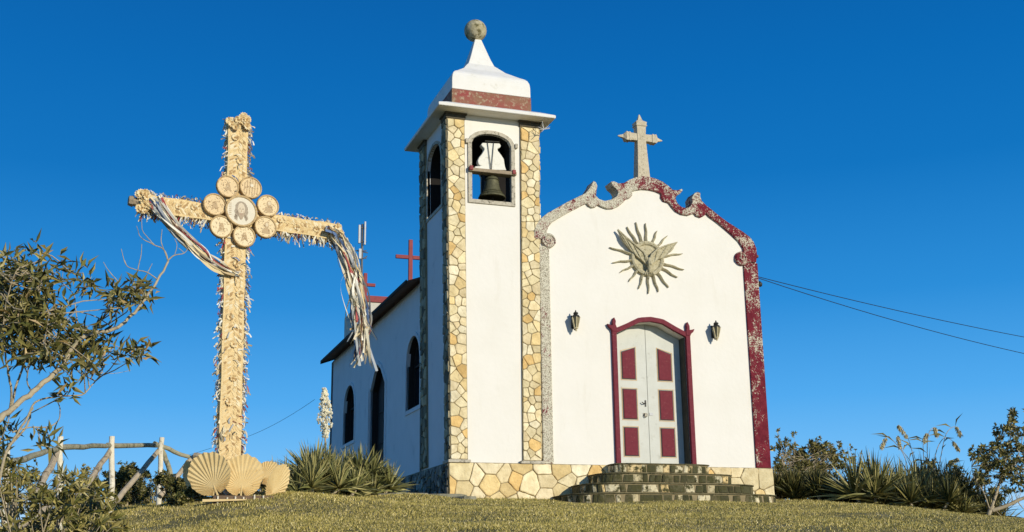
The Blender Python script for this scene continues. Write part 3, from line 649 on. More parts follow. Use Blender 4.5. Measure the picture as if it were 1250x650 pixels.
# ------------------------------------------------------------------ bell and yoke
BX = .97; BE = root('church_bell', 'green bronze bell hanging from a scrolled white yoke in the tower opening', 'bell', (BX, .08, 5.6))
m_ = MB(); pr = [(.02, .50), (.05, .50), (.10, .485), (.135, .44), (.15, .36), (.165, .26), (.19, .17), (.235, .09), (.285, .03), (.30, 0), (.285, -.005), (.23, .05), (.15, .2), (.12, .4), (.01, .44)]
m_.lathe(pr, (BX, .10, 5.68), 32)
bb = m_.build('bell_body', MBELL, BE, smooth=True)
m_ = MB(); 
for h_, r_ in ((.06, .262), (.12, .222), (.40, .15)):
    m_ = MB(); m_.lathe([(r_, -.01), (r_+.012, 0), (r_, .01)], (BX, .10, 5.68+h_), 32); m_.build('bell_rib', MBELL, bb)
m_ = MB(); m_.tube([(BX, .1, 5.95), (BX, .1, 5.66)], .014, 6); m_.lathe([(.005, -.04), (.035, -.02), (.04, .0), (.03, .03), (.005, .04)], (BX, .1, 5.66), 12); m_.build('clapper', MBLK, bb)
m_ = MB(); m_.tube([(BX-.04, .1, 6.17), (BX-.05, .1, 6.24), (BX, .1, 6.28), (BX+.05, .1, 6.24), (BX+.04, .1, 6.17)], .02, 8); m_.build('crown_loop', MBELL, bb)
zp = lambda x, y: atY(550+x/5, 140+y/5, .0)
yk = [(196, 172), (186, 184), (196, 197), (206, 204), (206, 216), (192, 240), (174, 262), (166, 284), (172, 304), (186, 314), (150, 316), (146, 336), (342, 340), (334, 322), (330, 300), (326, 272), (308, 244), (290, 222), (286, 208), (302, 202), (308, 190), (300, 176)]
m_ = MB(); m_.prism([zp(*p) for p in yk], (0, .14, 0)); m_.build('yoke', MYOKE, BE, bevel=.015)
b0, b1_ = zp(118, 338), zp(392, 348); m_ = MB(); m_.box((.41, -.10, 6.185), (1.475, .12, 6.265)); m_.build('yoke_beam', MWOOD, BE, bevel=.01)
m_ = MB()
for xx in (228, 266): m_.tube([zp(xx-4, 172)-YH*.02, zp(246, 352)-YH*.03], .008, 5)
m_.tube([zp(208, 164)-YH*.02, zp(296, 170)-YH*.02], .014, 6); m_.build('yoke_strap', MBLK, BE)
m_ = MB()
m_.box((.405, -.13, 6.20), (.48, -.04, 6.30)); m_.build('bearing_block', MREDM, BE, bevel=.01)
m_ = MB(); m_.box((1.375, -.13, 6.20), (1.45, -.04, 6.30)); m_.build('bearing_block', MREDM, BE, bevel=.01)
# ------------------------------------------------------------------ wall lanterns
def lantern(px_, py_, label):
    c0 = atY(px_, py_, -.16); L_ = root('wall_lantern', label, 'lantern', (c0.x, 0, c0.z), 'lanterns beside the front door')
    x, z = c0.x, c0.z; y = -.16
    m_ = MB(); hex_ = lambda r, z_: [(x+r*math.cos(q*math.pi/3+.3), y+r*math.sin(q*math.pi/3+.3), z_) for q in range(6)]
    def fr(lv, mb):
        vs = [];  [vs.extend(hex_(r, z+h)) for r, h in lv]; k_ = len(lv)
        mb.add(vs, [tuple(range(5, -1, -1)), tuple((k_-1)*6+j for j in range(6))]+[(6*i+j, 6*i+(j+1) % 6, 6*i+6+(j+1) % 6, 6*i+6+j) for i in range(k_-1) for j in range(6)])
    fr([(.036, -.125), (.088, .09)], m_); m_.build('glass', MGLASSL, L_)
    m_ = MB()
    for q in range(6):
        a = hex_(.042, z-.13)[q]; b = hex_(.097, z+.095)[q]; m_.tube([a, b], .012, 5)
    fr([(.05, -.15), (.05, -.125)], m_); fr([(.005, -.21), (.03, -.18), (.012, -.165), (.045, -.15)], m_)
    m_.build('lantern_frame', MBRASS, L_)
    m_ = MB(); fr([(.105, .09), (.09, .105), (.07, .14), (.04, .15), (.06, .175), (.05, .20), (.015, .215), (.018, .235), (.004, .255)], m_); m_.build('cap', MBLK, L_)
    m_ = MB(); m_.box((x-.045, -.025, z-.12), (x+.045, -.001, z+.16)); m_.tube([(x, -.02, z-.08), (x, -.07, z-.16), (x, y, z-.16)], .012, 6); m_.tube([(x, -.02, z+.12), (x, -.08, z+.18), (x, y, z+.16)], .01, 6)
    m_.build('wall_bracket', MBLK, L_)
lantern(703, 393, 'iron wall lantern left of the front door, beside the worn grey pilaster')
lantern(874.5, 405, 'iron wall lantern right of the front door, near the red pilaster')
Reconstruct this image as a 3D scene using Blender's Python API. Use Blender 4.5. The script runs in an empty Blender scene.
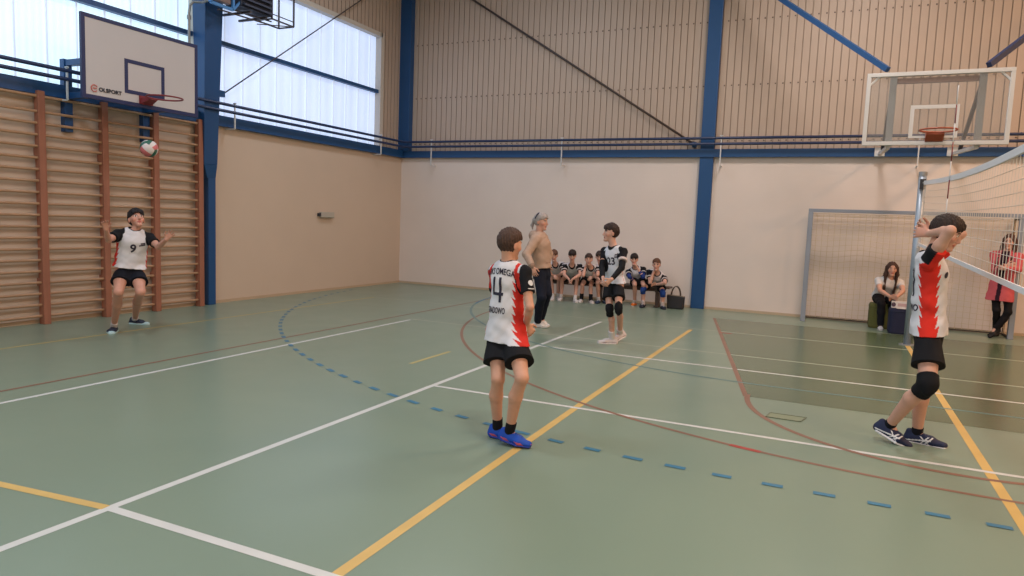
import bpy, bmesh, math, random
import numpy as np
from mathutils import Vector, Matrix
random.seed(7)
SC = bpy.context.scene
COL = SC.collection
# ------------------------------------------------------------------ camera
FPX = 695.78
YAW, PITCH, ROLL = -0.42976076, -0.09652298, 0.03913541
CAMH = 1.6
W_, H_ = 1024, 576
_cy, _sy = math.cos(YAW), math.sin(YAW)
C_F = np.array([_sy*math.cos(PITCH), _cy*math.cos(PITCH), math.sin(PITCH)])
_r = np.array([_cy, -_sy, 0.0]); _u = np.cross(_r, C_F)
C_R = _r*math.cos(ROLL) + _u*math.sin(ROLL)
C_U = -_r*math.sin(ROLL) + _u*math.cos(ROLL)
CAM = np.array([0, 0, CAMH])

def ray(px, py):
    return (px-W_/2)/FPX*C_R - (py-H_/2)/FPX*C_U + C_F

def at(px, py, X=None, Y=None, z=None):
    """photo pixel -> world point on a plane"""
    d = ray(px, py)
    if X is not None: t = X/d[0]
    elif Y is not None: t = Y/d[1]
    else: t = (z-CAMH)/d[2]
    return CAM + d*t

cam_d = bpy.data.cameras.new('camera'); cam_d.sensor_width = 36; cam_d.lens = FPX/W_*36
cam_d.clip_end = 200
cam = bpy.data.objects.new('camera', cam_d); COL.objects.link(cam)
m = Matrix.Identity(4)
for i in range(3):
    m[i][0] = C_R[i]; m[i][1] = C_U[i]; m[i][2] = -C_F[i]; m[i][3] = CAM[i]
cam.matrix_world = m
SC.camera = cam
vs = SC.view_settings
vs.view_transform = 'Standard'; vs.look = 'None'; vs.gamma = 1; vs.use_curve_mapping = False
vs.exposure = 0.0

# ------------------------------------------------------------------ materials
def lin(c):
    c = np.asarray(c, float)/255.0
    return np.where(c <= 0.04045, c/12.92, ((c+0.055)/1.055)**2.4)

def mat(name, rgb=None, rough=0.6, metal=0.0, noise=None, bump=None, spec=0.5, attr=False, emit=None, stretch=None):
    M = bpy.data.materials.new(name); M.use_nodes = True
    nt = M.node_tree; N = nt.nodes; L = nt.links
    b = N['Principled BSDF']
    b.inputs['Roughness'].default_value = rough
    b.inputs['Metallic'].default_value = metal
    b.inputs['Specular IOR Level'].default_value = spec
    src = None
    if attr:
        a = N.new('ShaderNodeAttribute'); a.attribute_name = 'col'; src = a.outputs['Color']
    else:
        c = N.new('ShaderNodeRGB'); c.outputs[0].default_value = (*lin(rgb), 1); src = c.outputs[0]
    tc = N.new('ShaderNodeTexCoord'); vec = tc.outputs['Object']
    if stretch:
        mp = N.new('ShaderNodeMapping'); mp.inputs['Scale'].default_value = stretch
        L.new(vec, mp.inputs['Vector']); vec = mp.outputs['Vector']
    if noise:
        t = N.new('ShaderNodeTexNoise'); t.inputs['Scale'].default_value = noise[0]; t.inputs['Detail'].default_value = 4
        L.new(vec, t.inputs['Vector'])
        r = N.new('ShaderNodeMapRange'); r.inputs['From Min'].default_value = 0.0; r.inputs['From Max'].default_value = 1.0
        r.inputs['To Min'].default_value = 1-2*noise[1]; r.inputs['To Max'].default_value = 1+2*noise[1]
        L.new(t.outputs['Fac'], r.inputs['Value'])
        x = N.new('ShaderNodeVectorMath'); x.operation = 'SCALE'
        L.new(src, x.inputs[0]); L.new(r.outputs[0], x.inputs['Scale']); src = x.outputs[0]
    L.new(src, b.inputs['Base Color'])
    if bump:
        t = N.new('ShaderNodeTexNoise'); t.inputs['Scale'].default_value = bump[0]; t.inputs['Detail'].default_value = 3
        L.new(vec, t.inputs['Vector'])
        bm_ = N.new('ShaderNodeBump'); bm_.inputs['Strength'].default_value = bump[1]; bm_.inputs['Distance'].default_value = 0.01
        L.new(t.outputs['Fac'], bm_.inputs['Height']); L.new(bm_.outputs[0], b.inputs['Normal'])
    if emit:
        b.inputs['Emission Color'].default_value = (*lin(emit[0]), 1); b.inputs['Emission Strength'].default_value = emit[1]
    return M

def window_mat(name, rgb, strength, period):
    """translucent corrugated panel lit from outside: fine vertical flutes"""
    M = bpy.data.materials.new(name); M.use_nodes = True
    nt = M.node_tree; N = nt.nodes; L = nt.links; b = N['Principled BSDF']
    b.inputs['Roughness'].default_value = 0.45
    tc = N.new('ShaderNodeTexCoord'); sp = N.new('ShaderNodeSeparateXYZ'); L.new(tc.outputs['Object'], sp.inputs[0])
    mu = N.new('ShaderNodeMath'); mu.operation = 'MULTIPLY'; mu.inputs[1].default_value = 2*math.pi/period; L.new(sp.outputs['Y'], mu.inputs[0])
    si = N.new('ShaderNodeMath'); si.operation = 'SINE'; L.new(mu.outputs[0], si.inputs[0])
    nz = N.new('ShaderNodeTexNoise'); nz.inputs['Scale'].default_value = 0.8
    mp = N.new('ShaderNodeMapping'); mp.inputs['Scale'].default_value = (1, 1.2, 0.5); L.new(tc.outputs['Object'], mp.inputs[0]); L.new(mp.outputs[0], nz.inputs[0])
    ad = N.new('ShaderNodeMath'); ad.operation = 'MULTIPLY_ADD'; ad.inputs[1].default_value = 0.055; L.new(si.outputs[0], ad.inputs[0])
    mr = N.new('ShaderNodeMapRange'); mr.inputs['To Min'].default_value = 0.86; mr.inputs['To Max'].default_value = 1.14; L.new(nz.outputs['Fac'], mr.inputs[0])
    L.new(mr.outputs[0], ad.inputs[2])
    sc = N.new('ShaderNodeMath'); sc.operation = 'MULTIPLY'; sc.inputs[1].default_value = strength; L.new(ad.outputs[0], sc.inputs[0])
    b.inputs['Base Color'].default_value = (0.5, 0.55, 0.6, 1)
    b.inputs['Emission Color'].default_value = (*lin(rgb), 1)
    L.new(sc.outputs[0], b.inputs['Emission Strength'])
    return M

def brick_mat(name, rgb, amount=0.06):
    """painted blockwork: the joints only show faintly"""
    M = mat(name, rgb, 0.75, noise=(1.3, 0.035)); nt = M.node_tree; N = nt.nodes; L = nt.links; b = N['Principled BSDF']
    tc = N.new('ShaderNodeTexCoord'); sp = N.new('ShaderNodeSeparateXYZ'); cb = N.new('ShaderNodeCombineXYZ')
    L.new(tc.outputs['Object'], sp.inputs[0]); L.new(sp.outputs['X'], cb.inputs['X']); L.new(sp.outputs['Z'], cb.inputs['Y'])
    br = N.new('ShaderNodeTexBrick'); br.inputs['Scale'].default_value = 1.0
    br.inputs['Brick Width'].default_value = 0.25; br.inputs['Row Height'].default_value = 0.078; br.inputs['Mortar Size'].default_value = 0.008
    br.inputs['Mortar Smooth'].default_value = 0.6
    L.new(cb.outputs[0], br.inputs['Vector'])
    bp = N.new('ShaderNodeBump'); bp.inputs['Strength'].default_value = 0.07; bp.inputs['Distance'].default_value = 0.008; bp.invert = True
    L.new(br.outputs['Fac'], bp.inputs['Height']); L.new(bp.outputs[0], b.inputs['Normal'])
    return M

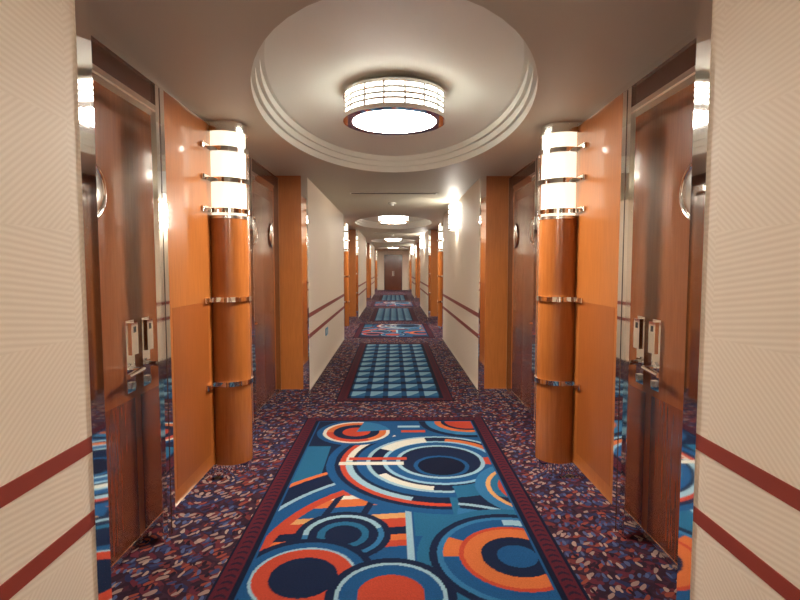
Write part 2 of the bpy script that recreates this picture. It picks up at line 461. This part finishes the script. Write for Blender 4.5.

————————

■ WHAT IS NEEDED: Find all lines where the word "picture" appears. Copy them.

■ COMPLETE RESPONSE:
The Blender Python script for this scene continues. Write part 3, from line 649 on. More parts follow. Use Blender 4.5. Measure the picture as if it were 1250x650 pixels.
Write part 2 of the bpy script that recreates this picture. It picks up at line 461. This part finishes the script. Write for Blender 4.5.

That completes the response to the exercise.